"You will never see the true him or her unless they want you to. An individual can appear very beautiful and attractive outwardly, but may be thorny inside. Conversely, some may seem unattractive on the outside but attract all the good things in life more than you could ever imagine. First impressions don't define people; they are meant to captivate your soul and blind you to what lies ahead. Good souls often hide who they truly are—you are meant to discover them."
When we encounter someone for the first time, it is all too easy to get caught up in their outward beauty or appeal. Society conditions us to equate attractiveness with value; we place individuals in neatly labeled boxes based on their looks, backgrounds, fashion sense, and demeanor. But this superficial assessment can often lead us astray.
An individual may appear stunningly beautiful, radiating charm and confidence, yet beneath that exterior could lie unresolved issues, bitterness, or a personality that resembles a thorn—sharp and painful to those who dare to get too close. Their beauty may act as a protective armor, a way to keep others at bay while concealing the turmoil within.
Conversely, there are those whose outward appearance may not conform to conventional standards of beauty. They might have a rough edge or a style that doesn’t immediately attract attention. However, it’s these individuals who often emanate the warmth of authenticity and kindness. They possess qualities that attract good fortune, meaningful connections, and carries great energy that can shy away our darkness; in ways that might seem unfathomable to an outsider. Their inner beauty shines through like a beacon, drawing positivity and meaningful relationships toward them. It is not their appearance but their character, kindness, and resilience that create the magnetic pull that captivates those around them. The irony of these individual is that, majority who formed a relationship or connections with them is for a purpose with agenda, once their service is no longer required, they get dumped; on the food chain people sees them as prey. Kindhearted individuals often experience more heart break and frequently feel neglected. Well the good news is, they are divine, they can easily switch from being prey to becoming the predator themselves. Hence the reason for hiding their true selves.

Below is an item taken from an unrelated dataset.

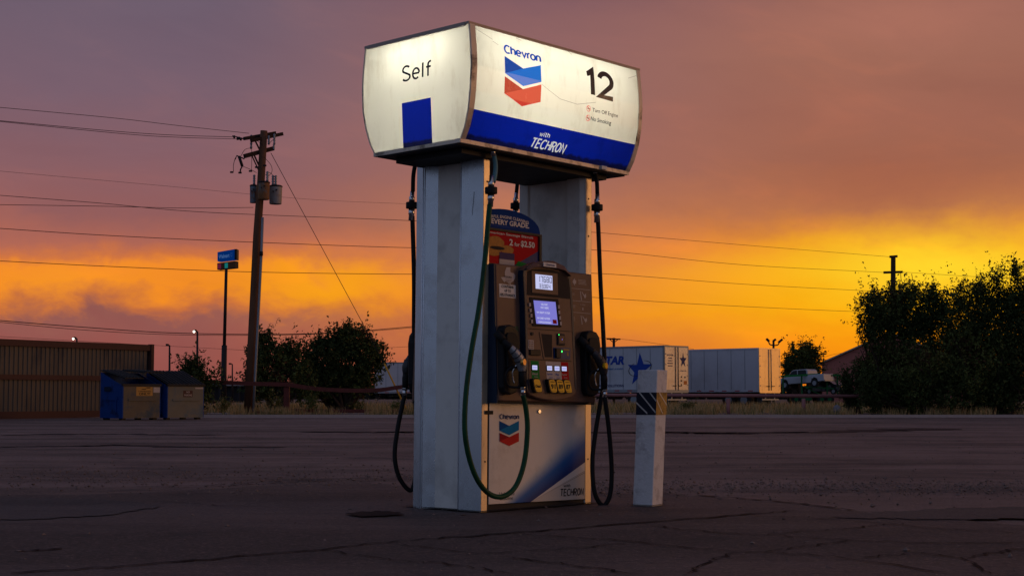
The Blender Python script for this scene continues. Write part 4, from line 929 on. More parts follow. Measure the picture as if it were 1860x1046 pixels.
def fastmesh(name, V, N, mats, mi, parent=None, vpf=4):
    me = bpy.data.meshes.new(name); me.vertices.add(len(V)); me.vertices.foreach_set('co', V.astype(np.float32).ravel())
    me.loops.add(N*vpf); me.loops.foreach_set('vertex_index', np.arange(N*vpf, dtype=np.int32))
    me.polygons.add(N); me.polygons.foreach_set('loop_start', np.arange(N, dtype=np.int32)*vpf)
    try: me.polygons.foreach_set('loop_total', np.full(N, vpf, dtype=np.int32))
    except Exception: pass
    for m_ in mats: me.materials.append(m_)
    me.polygons.foreach_set('material_index', mi.astype(np.int32)); me.update(calc_edges=True)
    o = bpy.data.objects.new(name, me); COL.objects.link(o)
    if parent: o.parent = parent
    return o
def tree(name, base, lobes, n, leaf, sprig, label, cat, D, group=None, stems=5, mats=None, upb=.8, trunk_r=.07, spr=.55, dens_out=.62):
    r = empty(name, base, label, cat, 0, group)
    bx, byy, bz = base; V, N = crown_mesh(lobes, n, leaf, sprig, upb, spr, D, dens_out); V = V-np.array(base)
    ph = rng.uniform(0, 6, 2); cen = V.reshape(-1, 4, 3)[:, 0]; fl = np.sin(cen[:, 0]*1.7+ph[0])+np.sin(cen[:, 2]*2.1+ph[1])+rng.normal(0, .7, N)
    mi = (fl > .5).astype(int)+(fl > 1.9).astype(int)
    fastmesh('crown', V, N, mats or [m_leafd, m_leafm, m_leafr], mi, r)
    tk = MB(); k = D/FPX
    for i, (cx_, cy_, rx, ry, dof) in enumerate(lobes):
        if rx < 16 and len(lobes) > 3: continue
        c = np.array(at(cx_, cy_, D+dof))-np.array(base)
        for j in range(stems):
            e = c+np.clip(rng.normal(0, .45, 3), -.8, .6)*np.array([rx*k, rx*k*.6, ry*k]); e[2] = max(e[2], .4)
            s0 = np.array([rng.normal(0, trunk_r*1.5), rng.normal(0, trunk_r*1.5), -.1]); mdl = s0*.5+e*.5+rng.normal(0, .10, 3)*np.linalg.norm(e)*.5; mdl[2] = e[2]*.45
            P = crom([s0, mdl, e], 5); tk.tube(P, list(np.linspace(trunk_r, trunk_r*.15, len(P))), 6)
            for q in range(3):
                p1 = P[int(len(P)*.55)+q]; e3 = p1+np.clip(rng.normal(0, .4, 3), -.7, .7)*np.array([rx*k, rx*k*.5, ry*k*.6])+np.array([0, 0, ry*k*.2]); tk.tube(crom([p1, (p1+e3)/2+rng.normal(0, .05, 3), e3], 3), [trunk_r*.35]*4+[trunk_r*.2]*2+[trunk_r*.08], 5)
    tk.build('trunk', m_bark, r, fix=False)
    return r
def gpt(px, D): return (at(px, 720, D)[0], D, .05)
G1 = 'bushes at the right edge of the lot'
tree('bush', gpt(1632, 56), [(1592, 600, 36, 62, 0), (1640, 578, 42, 62, .5), (1688, 590, 34, 55, 0), (1722, 640, 34, 55, 0), (1590, 562, 10, 28, 0), (1660, 540, 12, 30, 0), (1692, 548, 12, 26, 0), (1715, 560, 9, 24, 0), (1606, 690, 42, 66, 0), (1665, 690, 55, 66, -.4)], 68000, .062, .55, 'tall feathery bush with the far utility pole behind it', 'bush', 56, G1)
tree('bush', gpt(1792, 55), [(1750, 600, 34, 60, 0), (1795, 578, 40, 62, .3), (1842, 562, 40, 60, 0), (1758, 690, 52, 72, -.3), (1775, 640, 50, 60, .4), (1740, 645, 34, 60, .3), (1840, 620, 45, 60, 0), (1800, 710, 60, 50, 0), (1748, 545, 9, 34, 0), (1782, 530, 9, 28, 0), (1812, 518, 11, 28, 0), (1848, 508, 12, 30, 0), (1835, 670, 60, 85, 0), (1905, 620, 60, 120, .3)], 100000, .062, .6, 'tallest dark bush reaching out of the right of the view', 'bush', 55, G1)
tree('bush', gpt(1705, 54.3), [(1700, 700, 50, 58, 0), (1640, 715, 40, 42, 0), (1590, 712, 28, 42, 0)], 34000, .055, .40, 'low rounded bush in front of the two tall feathery ones', 'bush', 54.3, G1, upb=.5)
tree('shrub', gpt(1548, 56.5), [(1545, 712, 22, 36, 0), (1560, 680, 14, 22, 0), (1538, 690, 10, 18, 0)], 5200, .05, .40, 'thin straggly shrub before the car transporter at the end of the pink rail', 'shrub', 56.5)
tree('tree', gpt(622, 66), [(600, 655, 46, 52, 0), (636, 632, 38, 38, 0), (628, 612, 22, 20, 0), (664, 660, 32, 42, 0), (684, 640, 16, 20, 0), (590, 692, 40, 34, 0), (650, 694, 44, 34, 0), (637, 602, 9, 12, 0), (562, 672, 22, 36, 0), (556, 704, 26, 28, 0), (578, 634, 12, 16, 0), (606, 618, 10, 12, 0), (692, 652, 10, 18, 0), (668, 628, 12, 12, 0)], 42000, .075, .45, 'large dark tree crossed by the guy wire left of the pump', 'tree', 66, stems=3, upb=.35, trunk_r=.11)
tree('tree', gpt(500, 64), [(470, 668, 22, 42, 0), (482, 630, 14, 24, 0), (520, 668, 34, 44, 0), (522, 632, 7, 14, 0), (480, 700, 34, 28, 0), (545, 690, 30, 34, 0), (455, 645, 6, 14, 0), (500, 640, 7, 12, 0), (474, 618, 6, 12, 0)], 22000, .075, .5, 'lower spiky tree just right of the wooden utility pole', 'tree', 64, stems=3, upb=.55, trunk_r=.09)
tree('shrub', gpt(362, 54.5), [(352, 680, 17, 26, 0), (374, 696, 14, 20, 0), (340, 668, 8, 12, 0), (360, 722, 24, 22, 0), (392, 690, 8, 12, 0)], 5200, .07, .55, 'sparse leafy shrub behind the closed dumpster', 'shrub', 54.5, upb=.75, spr=.8, trunk_r=.04)
tree('tree', (at(1456, 720, 158)[0], 158, 0), [(1450, 655, 26, 26, 0), (1475, 650, 18, 24, 0), (1440, 672, 20, 22, 0), (1470, 676, 24, 20, 0)], 13000, .15, 1.0, 'small round tree behind the white pickup', 'tree', 158, stems=4, upb=.4, trunk_r=.16)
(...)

First impressions can be deceiving, society teaches us that the first glance counts for everything. We create narratives in our minds based on that fleeting moment—sometimes creating illusions that overshadow reality. This phenomenon cultivates a dangerous environment where we can be blinded to what truly lies beneath the surface. Good souls often cloak themselves in layers of humility and modesty, reluctant to reveal their true selves. They may come across as undistinguished or plain without any tapestries, but when one takes the time to peel off those back layers, they discover treasures beyond measure: compassion, wisdom, humor, and a depth of character that can illuminate even the darkest corners of existence.
Finding these hidden gems requires effort and intention. It challenges us to look beyond surface-level attributes and engage in authentic conversations, to listen actively, and to embrace vulnerability. It compels us to question our automatic reactions and judgments, nudging us toward deeper understanding and appreciation of individuality.
Moreover, the journey to uncovering someone’s true self teaches us invaluable lessons about our own perceptions. It encourages us to examine our own thoughts, prompting us to ask ourselves: Are we too quick to judge? Are we imposing our standards of beauty and success on others? As we unfold the complexity of those around us, we inevitably start to unravel our own misconceptions about self-worth and identity.
In a world, where people are obsessed greatly with appearances, where social media is now distorting the perceptions of reality, our reality, the true essence of people are becoming uncertain. We must remind ourselves to seek authenticity despite the overwhelming allure of surface-level attraction. While it may feel easier to accept someone at face value, the real magic often lies in the shade of who they are beneath that outer.
Most of all, the quest for deeper connections leads us to a plethora of enriching experiences. When we learn to recognize and cherish the true selves of those around us, we create a tapestry woven with trust, empathy, and genuine companionship. The people who are willing to show us their true selves, those who peel the back layers and allow us a glimpse of their authentic being, are the ones who will enrich our lives in ways we never thought possible.